Hellmann, also a member of the Chelsea T Riders Union , successfully led the way a couple of years ago to have the MBTA retrofit its local bus fleet, which now run s on compressed natural gas.

The resolution by Vega-Torres points out that "diesel engines in Chelsea are a key part of the local economy," and makes mention of new federal standards to reduce diesel emissions in vehicles manufactured this year and beyond.

"Ideally, the city would buy new vehicles, " Vega-Torres said. But r ealistically, she pointed out in her resolution that the city would turn to the state or the federal government for grants or other financial incentives to help with the local effort.

Since Chelsea's school buses have already been retrofitted, Hellmann said the resolution asked that officials inventory other heavy-duty diesel vehicles and equipment owned by the city or that are under contract or leased for more than three months. Those may include public works and Fire Department vehicles. But Hellmann said he hopes city officials reach out to its private trash hauler.

"Trash collection trucks are the biggest" offenders, Hellmann said. "They go up and down the neighborhood streets, passing very slowly down the street."

At least one private Chelsea company has jumped on the alternative fuels wagon. Fuel, oil, and gasoline delivery company Dennis K. Burke , located on Eastern Avenue , joined the EPA's SmartWay program, which helps transportation companies implement strategies for conserving fuel and money. The program helps freight companies with aerodynamics to new tire design to reduce emissions and improve gas mileage.

"The program just made all kinds of sense," said Ed Burke , chairman of the company's board. "We bought more newer-tech 10-wheel trucks sooner than we would've ordinarily. The fuel economy of these trucks is significant. In the trucking world, if you can gain one mile per gallon you're gaining a lot."

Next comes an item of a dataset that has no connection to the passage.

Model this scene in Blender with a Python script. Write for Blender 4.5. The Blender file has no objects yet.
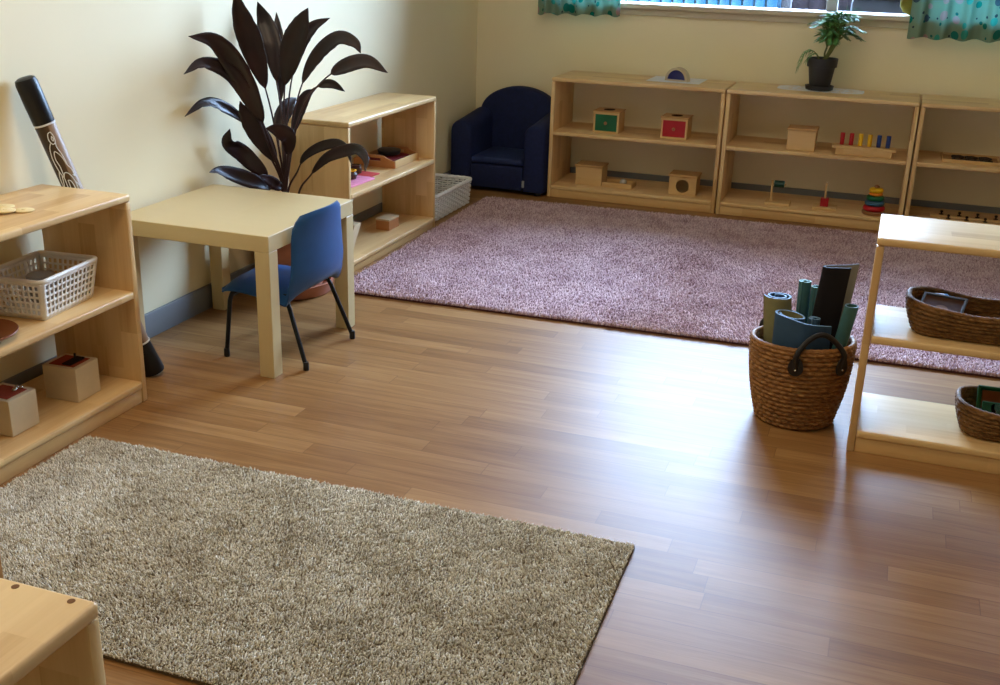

Debbi Edelstein , manager of Northeast Diesel Collaborative , a partnership of public and private entities in eight Northeastern states including Massachusetts, said retrofitting local fleets is part of "a growing movement in the municipal level that started in New York," where diesel emissions control has expanded to include waste haulers, public construction contracts, and sight-seeing buses.

"What Chelsea is doing is admirable," she said. "A small fleet of trucks isn't going to make a huge impact, but it's incremental and it's moving in the right direction."